A few other teams have taken their turns in the bottom third of the league standings over this period, including the Arizona Coyotes, Ottawa Senators and New Jersey Devils. However, the Sabres and Wings have been fixtures, stuck in the mud and spinning their wheels.
The 2021-22 season is about to close with each of them on the outside looking in again. However, both teams showed signs this year of putting the dark times behind them and stepping into the light. Though the eight playoff teams in the Eastern Conference this season will almost certainly remain competitive next year, there is bound to be at least one team that falls off the pace early and can’t recover. Think this year’s New York Islanders. If that happens, it’s not unreasonable to think the Sabres and Wings can be the ones pushing to take that spot in the tournament.
How did these teams stay in neutral for so long, and what’s different now?
Let’s start with the Sabres. Over the last 10 years, they have been as cold as a Buffalo winter. Their highest finish in the overall standings was 23rd, something they accomplished twice and also where they currently sit in 2021-22. Their other finishes were 31st (twice), 30th (twice), 25th, 26th, 27th and 28th. It’s an incredible run of futility.
Buffalo can’t even blame bad drafting for its plight. Since 2010, the Sabres have made 14 first-round picks, and they have hit on every single one of them in terms of that player becoming (or being on the verge of becoming) an NHL regular. The list includes Mark Pysyk, Joel Armia, Mikhail Grigorenko, Zemgus Girgensons, Rasmus Ristolainen, Nikita Zadorov, Sam Reinhart, Jack Eichel, Alexander Nylander, Casey Mittelstadt, Rasmus Dahlin, Dylan Cozens, Jack Quinn and Owen Power. Not a murderer’s row, but several players that would constitute high-end talent and no outright whiffs.

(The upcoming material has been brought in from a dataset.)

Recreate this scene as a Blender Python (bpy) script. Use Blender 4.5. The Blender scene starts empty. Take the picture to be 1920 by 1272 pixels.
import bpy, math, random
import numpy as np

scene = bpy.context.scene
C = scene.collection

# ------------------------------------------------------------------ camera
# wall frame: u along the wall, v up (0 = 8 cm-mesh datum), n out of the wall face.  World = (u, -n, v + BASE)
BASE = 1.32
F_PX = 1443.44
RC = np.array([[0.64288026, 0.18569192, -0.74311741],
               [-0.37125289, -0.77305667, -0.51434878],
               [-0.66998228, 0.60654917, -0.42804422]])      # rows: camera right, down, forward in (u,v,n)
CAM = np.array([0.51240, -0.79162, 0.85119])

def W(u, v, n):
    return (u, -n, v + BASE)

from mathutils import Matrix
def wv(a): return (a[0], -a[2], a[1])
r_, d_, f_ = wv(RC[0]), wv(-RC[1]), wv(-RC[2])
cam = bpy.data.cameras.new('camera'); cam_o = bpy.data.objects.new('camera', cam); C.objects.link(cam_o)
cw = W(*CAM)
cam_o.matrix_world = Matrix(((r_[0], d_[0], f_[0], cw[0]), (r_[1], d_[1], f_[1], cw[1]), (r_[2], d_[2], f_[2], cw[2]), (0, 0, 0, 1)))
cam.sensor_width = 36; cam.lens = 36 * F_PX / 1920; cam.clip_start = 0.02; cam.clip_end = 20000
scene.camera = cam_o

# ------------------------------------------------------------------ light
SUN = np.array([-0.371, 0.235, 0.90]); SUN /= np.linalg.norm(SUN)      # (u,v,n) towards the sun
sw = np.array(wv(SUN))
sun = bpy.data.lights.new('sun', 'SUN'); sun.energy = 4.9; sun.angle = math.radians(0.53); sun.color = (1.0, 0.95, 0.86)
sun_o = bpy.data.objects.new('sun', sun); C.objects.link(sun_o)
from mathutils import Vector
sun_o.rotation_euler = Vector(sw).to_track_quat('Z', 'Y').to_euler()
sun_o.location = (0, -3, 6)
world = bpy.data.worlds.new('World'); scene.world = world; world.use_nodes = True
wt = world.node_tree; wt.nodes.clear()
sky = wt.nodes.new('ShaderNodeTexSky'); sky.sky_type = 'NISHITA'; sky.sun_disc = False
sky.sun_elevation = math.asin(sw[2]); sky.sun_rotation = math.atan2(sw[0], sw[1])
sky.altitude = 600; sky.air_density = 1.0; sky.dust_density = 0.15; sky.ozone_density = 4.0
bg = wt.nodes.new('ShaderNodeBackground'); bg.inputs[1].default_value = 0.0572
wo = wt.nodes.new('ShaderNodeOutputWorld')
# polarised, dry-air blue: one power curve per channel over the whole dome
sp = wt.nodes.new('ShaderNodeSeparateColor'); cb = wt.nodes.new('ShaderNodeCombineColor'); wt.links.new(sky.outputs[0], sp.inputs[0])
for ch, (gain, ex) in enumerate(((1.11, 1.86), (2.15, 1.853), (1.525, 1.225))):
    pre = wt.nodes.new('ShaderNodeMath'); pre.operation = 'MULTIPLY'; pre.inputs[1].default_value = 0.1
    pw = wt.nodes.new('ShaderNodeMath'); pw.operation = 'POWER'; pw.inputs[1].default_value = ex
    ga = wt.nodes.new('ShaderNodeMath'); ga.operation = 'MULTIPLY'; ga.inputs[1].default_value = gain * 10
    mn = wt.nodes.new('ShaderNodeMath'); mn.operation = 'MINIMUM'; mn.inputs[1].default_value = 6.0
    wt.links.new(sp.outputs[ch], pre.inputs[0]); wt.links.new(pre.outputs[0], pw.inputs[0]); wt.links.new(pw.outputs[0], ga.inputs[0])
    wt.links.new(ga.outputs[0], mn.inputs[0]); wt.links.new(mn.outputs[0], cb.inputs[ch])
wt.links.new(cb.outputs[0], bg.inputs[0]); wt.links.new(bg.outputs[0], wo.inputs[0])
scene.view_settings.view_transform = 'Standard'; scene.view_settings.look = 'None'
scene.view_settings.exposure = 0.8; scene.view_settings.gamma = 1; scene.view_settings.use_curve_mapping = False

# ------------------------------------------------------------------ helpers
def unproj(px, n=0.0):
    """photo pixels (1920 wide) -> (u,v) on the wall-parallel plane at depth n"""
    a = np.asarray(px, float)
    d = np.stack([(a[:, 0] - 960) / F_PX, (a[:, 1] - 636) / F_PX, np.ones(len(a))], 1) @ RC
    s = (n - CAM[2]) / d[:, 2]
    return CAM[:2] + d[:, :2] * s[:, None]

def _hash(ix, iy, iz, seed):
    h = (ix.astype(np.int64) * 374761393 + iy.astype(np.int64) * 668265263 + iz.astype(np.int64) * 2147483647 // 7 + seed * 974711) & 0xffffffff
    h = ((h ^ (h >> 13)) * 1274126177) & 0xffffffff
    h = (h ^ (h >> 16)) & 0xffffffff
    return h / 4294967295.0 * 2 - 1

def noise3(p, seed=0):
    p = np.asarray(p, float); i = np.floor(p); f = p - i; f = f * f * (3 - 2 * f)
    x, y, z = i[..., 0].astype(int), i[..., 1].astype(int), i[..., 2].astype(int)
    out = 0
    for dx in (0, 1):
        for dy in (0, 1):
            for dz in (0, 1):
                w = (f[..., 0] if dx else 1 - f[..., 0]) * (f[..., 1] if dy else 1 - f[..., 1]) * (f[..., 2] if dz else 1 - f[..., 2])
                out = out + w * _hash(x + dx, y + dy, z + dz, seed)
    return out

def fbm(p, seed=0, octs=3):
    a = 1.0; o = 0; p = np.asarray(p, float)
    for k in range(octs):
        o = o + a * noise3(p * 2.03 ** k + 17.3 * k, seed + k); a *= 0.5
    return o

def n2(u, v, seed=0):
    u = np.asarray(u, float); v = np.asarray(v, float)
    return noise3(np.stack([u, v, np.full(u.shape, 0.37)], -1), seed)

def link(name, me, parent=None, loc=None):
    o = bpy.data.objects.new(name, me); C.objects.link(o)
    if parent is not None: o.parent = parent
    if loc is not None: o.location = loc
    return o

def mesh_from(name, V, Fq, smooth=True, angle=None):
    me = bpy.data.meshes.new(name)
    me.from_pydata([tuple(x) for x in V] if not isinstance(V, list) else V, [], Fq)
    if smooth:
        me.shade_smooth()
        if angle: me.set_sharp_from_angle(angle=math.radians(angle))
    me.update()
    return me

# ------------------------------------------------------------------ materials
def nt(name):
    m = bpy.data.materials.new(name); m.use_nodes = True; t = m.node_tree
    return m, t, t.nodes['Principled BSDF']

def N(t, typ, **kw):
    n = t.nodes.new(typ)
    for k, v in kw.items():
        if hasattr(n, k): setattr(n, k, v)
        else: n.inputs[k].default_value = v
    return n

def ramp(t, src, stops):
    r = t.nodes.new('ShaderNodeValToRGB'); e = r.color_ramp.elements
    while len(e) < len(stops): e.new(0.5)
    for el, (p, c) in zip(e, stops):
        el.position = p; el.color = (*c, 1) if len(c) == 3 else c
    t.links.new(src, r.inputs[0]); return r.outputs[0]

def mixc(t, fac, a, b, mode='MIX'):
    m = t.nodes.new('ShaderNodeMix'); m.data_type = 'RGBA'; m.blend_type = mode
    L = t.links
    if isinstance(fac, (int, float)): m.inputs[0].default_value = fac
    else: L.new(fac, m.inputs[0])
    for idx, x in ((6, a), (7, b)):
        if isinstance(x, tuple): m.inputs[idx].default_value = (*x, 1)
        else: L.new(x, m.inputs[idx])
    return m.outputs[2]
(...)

During that span, the Sabres also drafted Jake McCabe, Linus Ullmark, JT Compher, Cal Petersen, Brendan Lemieux, Rasmus Asplund and Victor Olofsson. The Sabres have been able to identify talent, but they just haven’t been able to keep or develop enough of the players they have selected. Whether it’s losing players through free agency or trading them away before they reach their ceilings, Buffalo just hasn’t been able to turn its strong annual draft position into an advantage.
Even Eichel, perhaps their most talented draft pick ever (with due deference paid to Gilbert Perreault, Alex Mogilny and Ryan Miller), eventually had to be shipped out in a deal with the Vegas Golden Knights, following a lack of alignment with management on just about everything, including how to treat his neck injury.